- [Problem to work on]:
Return each line of the data below exactly, omitting any pictures.

►

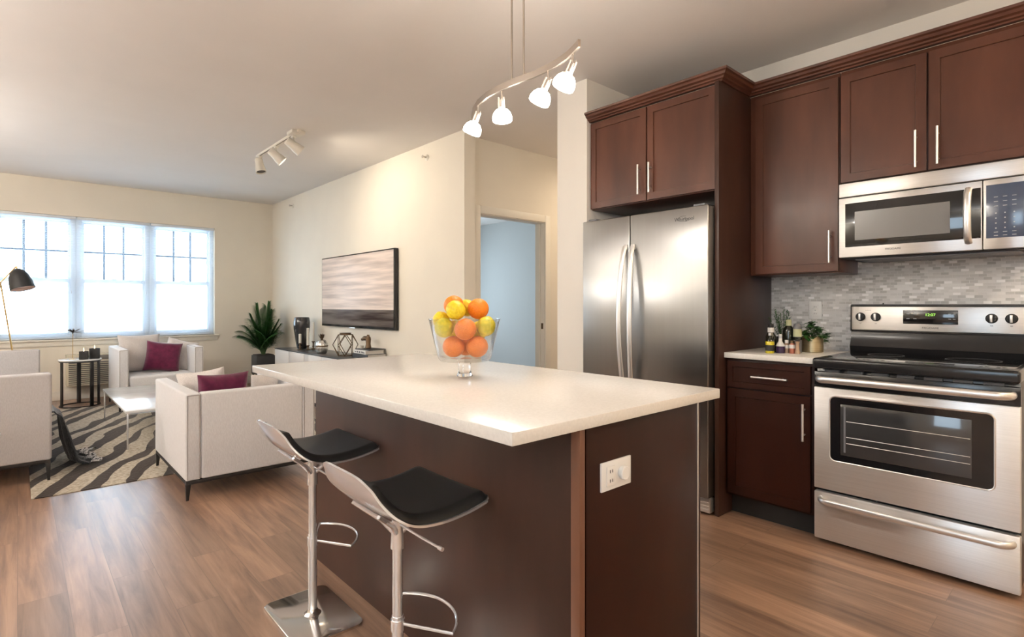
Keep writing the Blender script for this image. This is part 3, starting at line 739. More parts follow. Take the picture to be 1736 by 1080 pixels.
# ---------------------------------------------------------------- range
def kitchen_range():
    y0, y1 = 0.250, 1.009; x = 2.95
    t = thing('kitchen_range', 'stainless steel electric range with black glass cooktop and oven window', 'stove', (3.25, 0.63, 0))
    T = -Vector(t.location)
    def W(name, b, m_, parent=t, smooth=35):
        bmesh.ops.translate(b, verts=b.verts[:], vec=T); return obj(name, b, m_, parent, smooth)
    b = bm_new(); bx(b, x + 0.035, 3.57, y0 + 0.002, y1 - 0.002, 0.035, 0.886, 0.002); W('body', b, 'black')
    for a in (y0 + 0.05, y1 - 0.05):
        for q in (x + 0.08, 3.5):
            b = bm_new(); cyl(b, (q, a, 0), 0.018, 0.034, 14); W('leveling_foot', b, 'blackmatte')
    # cooktop with rolled front lip
    b = bm_new(); bx(b, 2.928, 3.500, y0 - 0.002, y1 + 0.002, 0.866, 0.918, 0.012, 4); c = W('cooktop', b, 'black')
    b = bm_new(); bx(b, 2.965, 3.485, y0 + 0.022, y1 - 0.022, 0.9175, 0.9195, 0.0008); W('glass_surface', b, 'blackglass', c)
    for (q, a, r_) in ((3.10, 0.80, 0.105), (3.10, 0.45, 0.08), (3.35, 0.80, 0.08), (3.35, 0.45, 0.105)):
        b = bm_new(); lathe(b, [(r_ - 0.002, 0.0196), (r_, 0.0196), (r_, 0.0199), (r_ - 0.002, 0.0199)], (q, a, 0.9), 48, close=True); W('burner_ring', b, 'darkgrey', c)
    # oven door : black top strip, steel slab, window, handle
    b = bm_new(); bx(b, x, x + 0.036, y0, y1, 0.272, 0.773, 0.004); d = W('oven_door', b, 'steel_v')
    b = bm_new(); bx(b, x + 0.004, x + 0.036, y0, y1, 0.774, 0.850, 0.003); W('door_top_trim', b, 'black', d)
    for k in range(7):
        b = bm_new(); bx(b, x + 0.012, x + 0.03, y0 + 0.05 + k * 0.1, y0 + 0.115 + k * 0.1, 0.8505, 0.862); W('vent_slot', b, 'darkgrey', d)
    # window: frame recess + glass
    b = bm_new()
    zc, zh, yc, yh, rr = 0.577, 0.154, 0.633, 0.302, 0.022
    def rrect(xx, yh_, zh_, r_):
        out = []
        for cx_, cz_, a0 in ((1, 1, 0), (-1, 1, 90), (-1, -1, 180), (1, -1, 270)):
            for k in range(6):
                a = R(a0 + 18 * k); out.append(b.verts.new((xx, yc + cx_ * (yh_ - r_) + r_ * math.cos(a), zc + cz_ * (zh_ - r_) + r_ * math.sin(a))))
        return out
    rings = [rrect(x + 0.001, yh + 0.008, zh + 0.008, rr + 0.008), rrect(x - 0.004, yh + 0.003, zh + 0.003, rr + 0.003), rrect(x - 0.002, yh, zh, rr)]
    for i in range(2):
        for k in range(24): b.faces.new((rings[i][k], rings[i][(k + 1) % 24], rings[i + 1][(k + 1) % 24], rings[i + 1][k]))
    W('window_bezel', b, 'handle', d)
    b = bm_new(); ring = rrect(x - 0.002, yh, zh, rr); b.faces.new(ring); W('oven_window', b, 'blackglass', d)
    b = bm_new(); bx(b, x - 0.0035, x - 0.0022, 0.400, 0.890, 0.455, 0.700, 0.0003); W('inner_window', b, 'ovenglass', d)
    b = bm_new()
    for zz in (0.62, 0.545, 0.515): tube(b, [(x - 0.0042, 0.405, zz), (x - 0.0042, 0.865, zz)], 0.0012, 6)
    W('rack_wire', b, 'handle', d)
    b = bm_new(); bx(b, x - 0.0042, x - 0.0034, 0.868, 0.876, 0.47, 0.69); W('side_reflector', b, 'greyside', d)
    def handle(z, out, parent, ya, yb, r_):
        pts = [(x + 0.002, ya, z)]
        for k in range(8):
            a = R(90 * k / 7); pts.append((x - out * math.sin(a), ya + 0.045 * (1 - math.cos(a)), z))
        for k in range(8):
            a = R(90 - 90 * k / 7); pts.append((x - out * math.sin(a), yb - 0.045 * (1 - math.cos(a)), z))
        pts.append((x + 0.002, yb, z))
        b = bm_new(); tube(b, pts, r_, 16, flat=(1.25, 0.9)); W('handle', b, 'handle', parent)
    handle(0.818, 0.058, d, y0 + 0.022, y1 - 0.022, 0.0135)
    b = bm_new(); bx(b, x, x + 0.036, y0, y1, 0.022, 0.256, 0.006); w_ = W('storage_drawer', b, 'steel_v')
    handle(0.222, 0.045, w_, y0 + 0.022, y1 - 0.030, 0.012)
    # backguard
    b = bm_new()
    prof = [(3.585, 0.90), (3.50, 0.915), (3.49, 0.95), (3.515, 1.000), (3.518, 1.03), (3.500, 1.035), (3.505, 1.176), (3.520, 1.184), (3.580, 1.184)]
    va = [b.verts.new((p[0], y0 + 0.002, p[1])) for p in prof]; vb = [b.verts.new((p[0], y1 - 0.002, p[1])) for p in prof]
    for k in range(len(prof)): b.faces.new((va[k], va[(k + 1) % len(prof)], vb[(k + 1) % len(prof)], vb[k]))
    b.faces.new(va); b.faces.new(vb[::-1])
    g = W('backguard', b, 'black', smooth=40)
    b = bm_new(); bx(b, 3.4955, 3.502, y0 + 0.012, y1 - 0.010, 1.042, 1.170, 0.003); W('control_panel', b, 'steel_v', g)
    b = bm_new(); bx(b, 3.4935, 3.497, 0.527, 0.757, 1.080, 1.152, 0.002); W('display_window', b, 'blackglass', g)
    for q in range(2):
        for r_ in range(2):
            b = bm_new(); bx(b, 3.4930, 3.4936, 0.728 - q * 0.030, 0.742 - q * 0.030, 1.132 - r_ * 0.026, 1.135 - r_ * 0.026); W('key_print', b, 'mark', g)
            b = bm_new(); bx(b, 3.4930, 3.4936, 0.555 - q * 0.018, 0.566 - q * 0.018, 1.132 - r_ * 0.026, 1.135 - r_ * 0.026); W('key_print', b, 'mark', g)
    text('clock_digits', '12:07', 0.020, (3.4932, 0.640, 1.128), '-y', 'green_led', g, 0.0003)
    for ky in (0.955, 0.882, 0.400, 0.328):
        b = bm_new(); vs = lathe(b, [(0, 0), (0.0235, 0), (0.0235, 0.004), (0.019, 0.007), (0.018, 0.014), (0, 0.016)], n=28)
        tr(vs, Matrix.Translation((3.4955, ky, 1.114)) @ Matrix.Rotation(R(-90), 4, 'Y')); kn = W('knob', b, 'blackmatte', g)
        b = bm_new(); bx(b, 3.472, 3.484, ky - 0.005, ky + 0.005, 1.096, 1.132, 0.002); W('grip', b, 'handle', kn)
    for ky, s in ((0.955, 'LF'), (0.882, 'LR'), (0.400, 'RR'), (0.328, 'RF')):
        text('burner_mark', s, 0.009, (3.4952, ky, 1.078), '-y', 'markdark', g, 0.0003)
    text('burner_heading', 'SURFACE', 0.0065, (3.4952, 0.918, 1.150), '-y', 'markdark', g, 0.0003)
    text('brand_lettering', 'FRIGIDAIRE', 0.014, (3.4952, 0.640, 1.060), '-y', 'markdark', g, 0.0003)
    b = bm_new(); lathe(b, [(0, 0), (0.004, 0), (0.003, 0.006), (0, 0.007)], (3.55, 0.86, 1.184), 10); W('vent_pin', b, 'blackmatte', g)
kitchen_range()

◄

- [Task response]:
Keep writing the Blender script for this image. This is part 3, starting at line 739. More parts follow. Take the picture to be 1736 by 1080 pixels.
# ---------------------------------------------------------------- range
def kitchen_range():
    y0, y1 = 0.250, 1.009; x = 2.95
    t = thing('kitchen_range', 'stainless steel electric range with black glass cooktop and oven window', 'stove', (3.25, 0.63, 0))
    T = -Vector(t.location)
    def W(name, b, m_, parent=t, smooth=35):
        bmesh.ops.translate(b, verts=b.verts[:], vec=T); return obj(name, b, m_, parent, smooth)
    b = bm_new(); bx(b, x + 0.035, 3.57, y0 + 0.002, y1 - 0.002, 0.035, 0.886, 0.002); W('body', b, 'black')
    for a in (y0 + 0.05, y1 - 0.05):
        for q in (x + 0.08, 3.5):
            b = bm_new(); cyl(b, (q, a, 0), 0.018, 0.034, 14); W('leveling_foot', b, 'blackmatte')
    # cooktop with rolled front lip
    b = bm_new(); bx(b, 2.928, 3.500, y0 - 0.002, y1 + 0.002, 0.866, 0.918, 0.012, 4); c = W('cooktop', b, 'black')
    b = bm_new(); bx(b, 2.965, 3.485, y0 + 0.022, y1 - 0.022, 0.9175, 0.9195, 0.0008); W('glass_surface', b, 'blackglass', c)
    for (q, a, r_) in ((3.10, 0.80, 0.105), (3.10, 0.45, 0.08), (3.35, 0.80, 0.08), (3.35, 0.45, 0.105)):
        b = bm_new(); lathe(b, [(r_ - 0.002, 0.0196), (r_, 0.0196), (r_, 0.0199), (r_ - 0.002, 0.0199)], (q, a, 0.9), 48, close=True); W('burner_ring', b, 'darkgrey', c)
    # oven door : black top strip, steel slab, window, handle
    b = bm_new(); bx(b, x, x + 0.036, y0, y1, 0.272, 0.773, 0.004); d = W('oven_door', b, 'steel_v')
    b = bm_new(); bx(b, x + 0.004, x + 0.036, y0, y1, 0.774, 0.850, 0.003); W('door_top_trim', b, 'black', d)
    for k in range(7):
        b = bm_new(); bx(b, x + 0.012, x + 0.03, y0 + 0.05 + k * 0.1, y0 + 0.115 + k * 0.1, 0.8505, 0.862); W('vent_slot', b, 'darkgrey', d)
    # window: frame recess + glass
    b = bm_new()
    zc, zh, yc, yh, rr = 0.577, 0.154, 0.633, 0.302, 0.022
    def rrect(xx, yh_, zh_, r_):
        out = []
        for cx_, cz_, a0 in ((1, 1, 0), (-1, 1, 90), (-1, -1, 180), (1, -1, 270)):
            for k in range(6):
                a = R(a0 + 18 * k); out.append(b.verts.new((xx, yc + cx_ * (yh_ - r_) + r_ * math.cos(a), zc + cz_ * (zh_ - r_) + r_ * math.sin(a))))
        return out
    rings = [rrect(x + 0.001, yh + 0.008, zh + 0.008, rr + 0.008), rrect(x - 0.004, yh + 0.003, zh + 0.003, rr + 0.003), rrect(x - 0.002, yh, zh, rr)]
    for i in range(2):
        for k in range(24): b.faces.new((rings[i][k], rings[i][(k + 1) % 24], rings[i + 1][(k + 1) % 24], rings[i + 1][k]))
    W('window_bezel', b, 'handle', d)
    b = bm_new(); ring = rrect(x - 0.002, yh, zh, rr); b.faces.new(ring); W('oven_window', b, 'blackglass', d)
    b = bm_new(); bx(b, x - 0.0035, x - 0.0022, 0.400, 0.890, 0.455, 0.700, 0.0003); W('inner_window', b, 'ovenglass', d)
    b = bm_new()
    for zz in (0.62, 0.545, 0.515): tube(b, [(x - 0.0042, 0.405, zz), (x - 0.0042, 0.865, zz)], 0.0012, 6)
    W('rack_wire', b, 'handle', d)
    b = bm_new(); bx(b, x - 0.0042, x - 0.0034, 0.868, 0.876, 0.47, 0.69); W('side_reflector', b, 'greyside', d)
    def handle(z, out, parent, ya, yb, r_):
        pts = [(x + 0.002, ya, z)]
        for k in range(8):
            a = R(90 * k / 7); pts.append((x - out * math.sin(a), ya + 0.045 * (1 - math.cos(a)), z))
        for k in range(8):
            a = R(90 - 90 * k / 7); pts.append((x - out * math.sin(a), yb - 0.045 * (1 - math.cos(a)), z))
        pts.append((x + 0.002, yb, z))
        b = bm_new(); tube(b, pts, r_, 16, flat=(1.25, 0.9)); W('handle', b, 'handle', parent)
    handle(0.818, 0.058, d, y0 + 0.022, y1 - 0.022, 0.0135)
    b = bm_new(); bx(b, x, x + 0.036, y0, y1, 0.022, 0.256, 0.006); w_ = W('storage_drawer', b, 'steel_v')
    handle(0.222, 0.045, w_, y0 + 0.022, y1 - 0.030, 0.012)
    # backguard
    b = bm_new()
    prof = [(3.585, 0.90), (3.50, 0.915), (3.49, 0.95), (3.515, 1.000), (3.518, 1.03), (3.500, 1.035), (3.505, 1.176), (3.520, 1.184), (3.580, 1.184)]
    va = [b.verts.new((p[0], y0 + 0.002, p[1])) for p in prof]; vb = [b.verts.new((p[0], y1 - 0.002, p[1])) for p in prof]
    for k in range(len(prof)): b.faces.new((va[k], va[(k + 1) % len(prof)], vb[(k + 1) % len(prof)], vb[k]))
    b.faces.new(va); b.faces.new(vb[::-1])
    g = W('backguard', b, 'black', smooth=40)
    b = bm_new(); bx(b, 3.4955, 3.502, y0 + 0.012, y1 - 0.010, 1.042, 1.170, 0.003); W('control_panel', b, 'steel_v', g)
    b = bm_new(); bx(b, 3.4935, 3.497, 0.527, 0.757, 1.080, 1.152, 0.002); W('display_window', b, 'blackglass', g)
    for q in range(2):
        for r_ in range(2):
            b = bm_new(); bx(b, 3.4930, 3.4936, 0.728 - q * 0.030, 0.742 - q * 0.030, 1.132 - r_ * 0.026, 1.135 - r_ * 0.026); W('key_print', b, 'mark', g)
            b = bm_new(); bx(b, 3.4930, 3.4936, 0.555 - q * 0.018, 0.566 - q * 0.018, 1.132 - r_ * 0.026, 1.135 - r_ * 0.026); W('key_print', b, 'mark', g)
    text('clock_digits', '12:07', 0.020, (3.4932, 0.640, 1.128), '-y', 'green_led', g, 0.0003)
    for ky in (0.955, 0.882, 0.400, 0.328):
        b = bm_new(); vs = lathe(b, [(0, 0), (0.0235, 0), (0.0235, 0.004), (0.019, 0.007), (0.018, 0.014), (0, 0.016)], n=28)
        tr(vs, Matrix.Translation((3.4955, ky, 1.114)) @ Matrix.Rotation(R(-90), 4, 'Y')); kn = W('knob', b, 'blackmatte', g)
        b = bm_new(); bx(b, 3.472, 3.484, ky - 0.005, ky + 0.005, 1.096, 1.132, 0.002); W('grip', b, 'handle', kn)
    for ky, s in ((0.955, 'LF'), (0.882, 'LR'), (0.400, 'RR'), (0.328, 'RF')):
        text('burner_mark', s, 0.009, (3.4952, ky, 1.078), '-y', 'markdark', g, 0.0003)
    text('burner_heading', 'SURFACE', 0.0065, (3.4952, 0.918, 1.150), '-y', 'markdark', g, 0.0003)
    text('brand_lettering', 'FRIGIDAIRE', 0.014, (3.4952, 0.640, 1.060), '-y', 'markdark', g, 0.0003)
    b = bm_new(); lathe(b, [(0, 0), (0.004, 0), (0.003, 0.006), (0, 0.007)], (3.55, 0.86, 1.184), 10); W('vent_pin', b, 'blackmatte', g)
kitchen_range()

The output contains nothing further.